- What you will do -
Write out the lines from the top of the material through the line with "def Z(py, Y=YW): return EYE+(VY-py)*Y/F", exactly and with nothing added.

- Collected material -
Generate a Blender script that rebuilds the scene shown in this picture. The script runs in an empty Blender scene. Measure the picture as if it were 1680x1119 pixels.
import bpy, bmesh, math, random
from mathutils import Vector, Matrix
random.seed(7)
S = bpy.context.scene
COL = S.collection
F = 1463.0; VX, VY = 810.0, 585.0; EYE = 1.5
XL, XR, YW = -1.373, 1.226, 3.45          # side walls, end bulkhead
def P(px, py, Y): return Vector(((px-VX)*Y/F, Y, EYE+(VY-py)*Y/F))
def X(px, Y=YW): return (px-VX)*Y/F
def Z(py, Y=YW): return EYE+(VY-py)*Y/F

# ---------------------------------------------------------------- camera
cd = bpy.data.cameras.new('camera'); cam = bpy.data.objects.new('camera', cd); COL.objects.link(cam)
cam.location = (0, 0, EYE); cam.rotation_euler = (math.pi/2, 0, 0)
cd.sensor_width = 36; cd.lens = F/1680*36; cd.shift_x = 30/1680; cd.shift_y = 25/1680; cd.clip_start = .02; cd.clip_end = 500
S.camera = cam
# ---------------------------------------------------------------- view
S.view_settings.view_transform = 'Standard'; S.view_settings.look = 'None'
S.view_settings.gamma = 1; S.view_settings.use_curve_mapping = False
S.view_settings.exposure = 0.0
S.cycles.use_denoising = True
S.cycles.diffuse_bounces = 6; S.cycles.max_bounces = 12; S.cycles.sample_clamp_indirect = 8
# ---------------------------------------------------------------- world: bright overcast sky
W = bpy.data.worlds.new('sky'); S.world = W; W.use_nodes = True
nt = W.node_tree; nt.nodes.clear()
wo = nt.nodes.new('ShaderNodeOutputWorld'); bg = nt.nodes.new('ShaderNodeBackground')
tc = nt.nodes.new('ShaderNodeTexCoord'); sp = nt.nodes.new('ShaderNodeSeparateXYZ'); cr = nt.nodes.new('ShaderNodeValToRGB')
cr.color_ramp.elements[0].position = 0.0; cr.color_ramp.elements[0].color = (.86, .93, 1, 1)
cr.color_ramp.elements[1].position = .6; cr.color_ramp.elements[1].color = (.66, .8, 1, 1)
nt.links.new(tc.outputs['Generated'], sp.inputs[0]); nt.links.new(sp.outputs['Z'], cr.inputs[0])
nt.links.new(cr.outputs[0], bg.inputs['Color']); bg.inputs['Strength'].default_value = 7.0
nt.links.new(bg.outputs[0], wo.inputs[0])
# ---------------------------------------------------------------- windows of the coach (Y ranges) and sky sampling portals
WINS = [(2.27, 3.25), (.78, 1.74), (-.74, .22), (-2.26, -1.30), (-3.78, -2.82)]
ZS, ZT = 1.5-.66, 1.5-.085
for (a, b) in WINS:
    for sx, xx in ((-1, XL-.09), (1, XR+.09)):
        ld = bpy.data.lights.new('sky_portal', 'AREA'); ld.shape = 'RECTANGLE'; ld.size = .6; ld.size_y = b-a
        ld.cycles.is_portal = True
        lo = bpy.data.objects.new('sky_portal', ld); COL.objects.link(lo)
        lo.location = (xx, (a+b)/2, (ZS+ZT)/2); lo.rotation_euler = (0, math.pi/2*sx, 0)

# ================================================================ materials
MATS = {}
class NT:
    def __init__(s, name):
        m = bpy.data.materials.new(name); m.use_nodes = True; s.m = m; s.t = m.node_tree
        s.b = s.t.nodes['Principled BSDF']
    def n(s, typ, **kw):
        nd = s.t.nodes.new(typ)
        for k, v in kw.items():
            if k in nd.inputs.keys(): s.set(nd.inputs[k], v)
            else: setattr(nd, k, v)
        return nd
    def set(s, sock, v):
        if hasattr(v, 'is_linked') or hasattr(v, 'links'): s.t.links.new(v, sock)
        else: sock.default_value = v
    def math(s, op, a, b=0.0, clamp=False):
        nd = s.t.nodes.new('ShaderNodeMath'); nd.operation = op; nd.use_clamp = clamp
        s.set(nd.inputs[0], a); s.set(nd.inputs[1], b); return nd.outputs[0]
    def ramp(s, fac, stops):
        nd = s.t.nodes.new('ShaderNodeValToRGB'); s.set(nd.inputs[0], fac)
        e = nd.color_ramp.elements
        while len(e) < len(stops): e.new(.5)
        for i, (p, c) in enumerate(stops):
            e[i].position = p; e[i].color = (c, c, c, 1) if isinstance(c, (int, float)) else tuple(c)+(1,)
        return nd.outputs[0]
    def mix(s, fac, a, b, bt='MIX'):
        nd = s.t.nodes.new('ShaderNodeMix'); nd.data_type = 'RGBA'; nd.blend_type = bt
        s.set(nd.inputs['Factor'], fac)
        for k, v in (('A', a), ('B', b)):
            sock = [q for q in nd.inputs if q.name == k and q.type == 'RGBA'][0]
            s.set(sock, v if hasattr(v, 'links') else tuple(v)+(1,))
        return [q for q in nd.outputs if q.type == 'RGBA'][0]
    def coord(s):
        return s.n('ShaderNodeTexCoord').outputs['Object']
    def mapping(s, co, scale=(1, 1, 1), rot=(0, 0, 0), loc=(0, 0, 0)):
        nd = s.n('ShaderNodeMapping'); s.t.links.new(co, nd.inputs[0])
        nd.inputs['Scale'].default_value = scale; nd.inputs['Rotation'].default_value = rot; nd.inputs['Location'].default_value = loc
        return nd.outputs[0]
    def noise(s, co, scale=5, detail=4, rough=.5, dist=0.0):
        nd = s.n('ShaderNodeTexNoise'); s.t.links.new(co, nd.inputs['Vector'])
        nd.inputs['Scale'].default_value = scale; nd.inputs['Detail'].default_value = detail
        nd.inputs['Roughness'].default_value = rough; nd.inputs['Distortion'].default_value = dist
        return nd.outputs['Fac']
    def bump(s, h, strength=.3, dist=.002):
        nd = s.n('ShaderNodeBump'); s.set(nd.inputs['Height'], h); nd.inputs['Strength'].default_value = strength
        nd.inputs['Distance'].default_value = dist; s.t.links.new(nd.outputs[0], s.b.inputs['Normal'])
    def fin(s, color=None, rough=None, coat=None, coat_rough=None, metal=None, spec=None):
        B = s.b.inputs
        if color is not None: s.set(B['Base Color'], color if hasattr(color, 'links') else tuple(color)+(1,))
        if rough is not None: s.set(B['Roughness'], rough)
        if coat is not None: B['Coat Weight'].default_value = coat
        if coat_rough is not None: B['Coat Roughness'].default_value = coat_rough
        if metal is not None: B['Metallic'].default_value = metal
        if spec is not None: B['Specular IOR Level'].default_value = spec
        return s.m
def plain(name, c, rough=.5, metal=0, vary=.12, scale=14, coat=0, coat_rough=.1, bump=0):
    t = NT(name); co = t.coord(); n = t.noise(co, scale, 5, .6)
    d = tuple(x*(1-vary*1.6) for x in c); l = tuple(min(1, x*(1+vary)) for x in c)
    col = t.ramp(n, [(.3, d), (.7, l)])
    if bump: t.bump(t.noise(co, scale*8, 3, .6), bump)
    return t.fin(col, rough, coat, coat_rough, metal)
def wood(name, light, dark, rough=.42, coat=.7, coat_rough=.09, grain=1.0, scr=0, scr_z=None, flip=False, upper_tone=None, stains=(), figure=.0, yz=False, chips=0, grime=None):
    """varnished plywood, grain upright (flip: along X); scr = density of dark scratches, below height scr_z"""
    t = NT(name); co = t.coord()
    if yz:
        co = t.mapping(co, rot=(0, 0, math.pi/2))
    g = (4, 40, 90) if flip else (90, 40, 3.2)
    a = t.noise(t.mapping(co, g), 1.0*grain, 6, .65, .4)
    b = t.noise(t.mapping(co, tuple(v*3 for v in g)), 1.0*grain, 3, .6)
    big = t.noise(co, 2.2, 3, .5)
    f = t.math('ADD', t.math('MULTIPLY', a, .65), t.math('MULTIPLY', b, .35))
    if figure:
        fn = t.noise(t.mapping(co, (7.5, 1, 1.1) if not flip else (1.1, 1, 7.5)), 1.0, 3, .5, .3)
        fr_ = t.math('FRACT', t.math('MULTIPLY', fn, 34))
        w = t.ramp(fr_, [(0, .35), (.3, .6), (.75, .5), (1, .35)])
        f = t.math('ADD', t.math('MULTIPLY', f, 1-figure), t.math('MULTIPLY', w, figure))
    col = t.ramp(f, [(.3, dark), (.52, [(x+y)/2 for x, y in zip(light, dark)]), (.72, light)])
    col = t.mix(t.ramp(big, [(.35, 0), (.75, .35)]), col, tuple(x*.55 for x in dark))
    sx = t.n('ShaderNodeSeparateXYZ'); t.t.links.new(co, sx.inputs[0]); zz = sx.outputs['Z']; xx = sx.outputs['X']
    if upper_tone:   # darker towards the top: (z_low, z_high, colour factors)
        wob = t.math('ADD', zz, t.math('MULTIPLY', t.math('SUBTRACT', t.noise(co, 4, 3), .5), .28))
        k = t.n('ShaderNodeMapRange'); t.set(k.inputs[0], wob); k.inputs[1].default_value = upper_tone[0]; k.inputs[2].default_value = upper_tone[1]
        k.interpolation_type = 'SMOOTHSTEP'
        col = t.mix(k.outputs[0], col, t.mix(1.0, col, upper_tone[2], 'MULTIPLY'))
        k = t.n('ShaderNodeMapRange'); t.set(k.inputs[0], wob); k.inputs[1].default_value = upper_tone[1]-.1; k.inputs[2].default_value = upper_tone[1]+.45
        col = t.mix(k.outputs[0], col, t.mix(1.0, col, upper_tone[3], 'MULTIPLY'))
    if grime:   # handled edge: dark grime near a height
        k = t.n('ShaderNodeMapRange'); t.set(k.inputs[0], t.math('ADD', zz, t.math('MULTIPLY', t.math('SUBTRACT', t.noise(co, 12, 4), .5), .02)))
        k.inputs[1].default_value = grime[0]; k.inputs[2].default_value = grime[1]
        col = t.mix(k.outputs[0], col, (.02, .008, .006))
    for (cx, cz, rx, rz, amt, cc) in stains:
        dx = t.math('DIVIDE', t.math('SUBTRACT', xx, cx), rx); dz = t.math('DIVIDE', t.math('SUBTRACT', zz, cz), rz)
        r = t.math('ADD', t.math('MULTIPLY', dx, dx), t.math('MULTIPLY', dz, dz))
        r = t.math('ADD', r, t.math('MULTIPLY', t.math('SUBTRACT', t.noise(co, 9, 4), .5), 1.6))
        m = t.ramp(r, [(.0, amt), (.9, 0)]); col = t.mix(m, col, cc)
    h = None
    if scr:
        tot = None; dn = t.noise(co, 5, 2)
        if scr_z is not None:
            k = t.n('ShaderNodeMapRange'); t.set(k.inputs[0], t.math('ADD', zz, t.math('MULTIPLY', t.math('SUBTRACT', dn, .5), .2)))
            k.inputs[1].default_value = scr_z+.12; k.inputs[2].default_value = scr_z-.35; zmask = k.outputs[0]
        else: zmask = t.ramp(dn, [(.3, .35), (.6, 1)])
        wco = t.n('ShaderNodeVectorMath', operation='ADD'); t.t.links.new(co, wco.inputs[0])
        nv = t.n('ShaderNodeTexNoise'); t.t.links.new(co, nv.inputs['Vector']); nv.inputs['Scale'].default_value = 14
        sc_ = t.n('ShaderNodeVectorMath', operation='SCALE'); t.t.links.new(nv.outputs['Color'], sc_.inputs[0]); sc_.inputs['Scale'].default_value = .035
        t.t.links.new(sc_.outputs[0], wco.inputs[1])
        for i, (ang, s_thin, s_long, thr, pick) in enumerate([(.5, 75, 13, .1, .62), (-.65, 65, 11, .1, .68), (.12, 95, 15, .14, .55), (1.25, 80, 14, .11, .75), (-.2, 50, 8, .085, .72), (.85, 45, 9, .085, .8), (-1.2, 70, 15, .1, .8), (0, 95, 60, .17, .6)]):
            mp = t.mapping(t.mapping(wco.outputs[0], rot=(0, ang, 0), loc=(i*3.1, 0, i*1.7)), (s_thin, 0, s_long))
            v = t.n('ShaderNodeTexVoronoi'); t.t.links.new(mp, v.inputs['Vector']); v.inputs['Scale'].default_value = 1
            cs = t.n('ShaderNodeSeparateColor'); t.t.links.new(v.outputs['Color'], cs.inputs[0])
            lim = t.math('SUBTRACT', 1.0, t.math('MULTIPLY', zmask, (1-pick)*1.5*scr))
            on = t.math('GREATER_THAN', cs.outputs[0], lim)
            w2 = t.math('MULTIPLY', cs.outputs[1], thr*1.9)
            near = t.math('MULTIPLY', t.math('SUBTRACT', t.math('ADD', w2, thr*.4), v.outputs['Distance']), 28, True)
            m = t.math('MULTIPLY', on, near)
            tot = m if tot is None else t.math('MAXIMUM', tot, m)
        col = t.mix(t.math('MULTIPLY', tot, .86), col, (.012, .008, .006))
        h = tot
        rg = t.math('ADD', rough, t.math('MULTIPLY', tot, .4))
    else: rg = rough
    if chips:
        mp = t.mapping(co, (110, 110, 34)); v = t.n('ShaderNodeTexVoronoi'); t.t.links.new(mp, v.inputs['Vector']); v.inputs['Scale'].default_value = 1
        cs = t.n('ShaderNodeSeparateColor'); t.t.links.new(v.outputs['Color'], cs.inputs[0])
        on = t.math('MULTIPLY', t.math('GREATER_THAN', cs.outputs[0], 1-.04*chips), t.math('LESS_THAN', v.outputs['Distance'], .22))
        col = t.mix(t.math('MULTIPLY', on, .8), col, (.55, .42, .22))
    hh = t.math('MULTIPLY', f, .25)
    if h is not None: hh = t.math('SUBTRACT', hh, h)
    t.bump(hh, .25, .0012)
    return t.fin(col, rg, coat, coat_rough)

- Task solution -
Generate a Blender script that rebuilds the scene shown in this picture. The script runs in an empty Blender scene. Measure the picture as if it were 1680x1119 pixels.
import bpy, bmesh, math, random
from mathutils import Vector, Matrix
random.seed(7)
S = bpy.context.scene
COL = S.collection
F = 1463.0; VX, VY = 810.0, 585.0; EYE = 1.5
XL, XR, YW = -1.373, 1.226, 3.45          # side walls, end bulkhead
def P(px, py, Y): return Vector(((px-VX)*Y/F, Y, EYE+(VY-py)*Y/F))
def X(px, Y=YW): return (px-VX)*Y/F
def Z(py, Y=YW): return EYE+(VY-py)*Y/F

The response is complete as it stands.